Items from a dataset
%%

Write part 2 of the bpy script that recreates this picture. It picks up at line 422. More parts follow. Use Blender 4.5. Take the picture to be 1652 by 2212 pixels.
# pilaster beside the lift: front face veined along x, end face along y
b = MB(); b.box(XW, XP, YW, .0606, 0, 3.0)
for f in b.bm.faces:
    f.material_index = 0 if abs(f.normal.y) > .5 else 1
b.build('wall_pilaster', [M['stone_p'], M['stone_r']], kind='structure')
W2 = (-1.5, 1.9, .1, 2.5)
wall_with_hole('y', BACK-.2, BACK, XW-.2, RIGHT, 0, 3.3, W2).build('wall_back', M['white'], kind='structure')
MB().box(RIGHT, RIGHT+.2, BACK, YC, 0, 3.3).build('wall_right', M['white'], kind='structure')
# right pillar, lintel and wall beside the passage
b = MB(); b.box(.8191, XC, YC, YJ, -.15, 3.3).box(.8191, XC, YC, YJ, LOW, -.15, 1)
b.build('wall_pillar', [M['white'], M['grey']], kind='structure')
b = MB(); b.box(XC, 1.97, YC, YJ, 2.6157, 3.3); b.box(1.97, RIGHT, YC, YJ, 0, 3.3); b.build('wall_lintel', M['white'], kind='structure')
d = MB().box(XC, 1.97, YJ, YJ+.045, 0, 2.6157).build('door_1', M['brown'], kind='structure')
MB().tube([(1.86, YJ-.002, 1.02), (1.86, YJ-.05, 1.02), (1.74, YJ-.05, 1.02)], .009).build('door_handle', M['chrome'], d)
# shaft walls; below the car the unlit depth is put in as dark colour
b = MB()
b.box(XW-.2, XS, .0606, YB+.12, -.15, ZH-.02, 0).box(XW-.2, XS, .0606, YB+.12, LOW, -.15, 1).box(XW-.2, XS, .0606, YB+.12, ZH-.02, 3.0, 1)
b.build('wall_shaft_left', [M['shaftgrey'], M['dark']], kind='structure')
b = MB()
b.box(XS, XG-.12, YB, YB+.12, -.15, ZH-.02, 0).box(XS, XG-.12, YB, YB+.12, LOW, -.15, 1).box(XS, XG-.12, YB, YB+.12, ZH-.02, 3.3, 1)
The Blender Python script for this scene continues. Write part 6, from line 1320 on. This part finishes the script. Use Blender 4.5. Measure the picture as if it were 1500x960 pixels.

%%

▶ _EXERCISE INSTRUCTIONS_: Please copy, word for word, every line from the first line of the records through the line containing "ZH-.02, 3.3, 1)", with both of those lines included and nothing else.

▶ _PROBLEM SOLUTION_:
Write part 2 of the bpy script that recreates this picture. It picks up at line 422. More parts follow. Use Blender 4.5. Take the picture to be 1652 by 2212 pixels.
# pilaster beside the lift: front face veined along x, end face along y
b = MB(); b.box(XW, XP, YW, .0606, 0, 3.0)
for f in b.bm.faces:
    f.material_index = 0 if abs(f.normal.y) > .5 else 1
b.build('wall_pilaster', [M['stone_p'], M['stone_r']], kind='structure')
W2 = (-1.5, 1.9, .1, 2.5)
wall_with_hole('y', BACK-.2, BACK, XW-.2, RIGHT, 0, 3.3, W2).build('wall_back', M['white'], kind='structure')
MB().box(RIGHT, RIGHT+.2, BACK, YC, 0, 3.3).build('wall_right', M['white'], kind='structure')
# right pillar, lintel and wall beside the passage
b = MB(); b.box(.8191, XC, YC, YJ, -.15, 3.3).box(.8191, XC, YC, YJ, LOW, -.15, 1)
b.build('wall_pillar', [M['white'], M['grey']], kind='structure')
b = MB(); b.box(XC, 1.97, YC, YJ, 2.6157, 3.3); b.box(1.97, RIGHT, YC, YJ, 0, 3.3); b.build('wall_lintel', M['white'], kind='structure')
d = MB().box(XC, 1.97, YJ, YJ+.045, 0, 2.6157).build('door_1', M['brown'], kind='structure')
MB().tube([(1.86, YJ-.002, 1.02), (1.86, YJ-.05, 1.02), (1.74, YJ-.05, 1.02)], .009).build('door_handle', M['chrome'], d)
# shaft walls; below the car the unlit depth is put in as dark colour
b = MB()
b.box(XW-.2, XS, .0606, YB+.12, -.15, ZH-.02, 0).box(XW-.2, XS, .0606, YB+.12, LOW, -.15, 1).box(XW-.2, XS, .0606, YB+.12, ZH-.02, 3.0, 1)
b.build('wall_shaft_left', [M['shaftgrey'], M['dark']], kind='structure')
b = MB()
b.box(XS, XG-.12, YB, YB+.12, -.15, ZH-.02, 0).box(XS, XG-.12, YB, YB+.12, LOW, -.15, 1).box(XS, XG-.12, YB, YB+.12, ZH-.02, 3.3, 1)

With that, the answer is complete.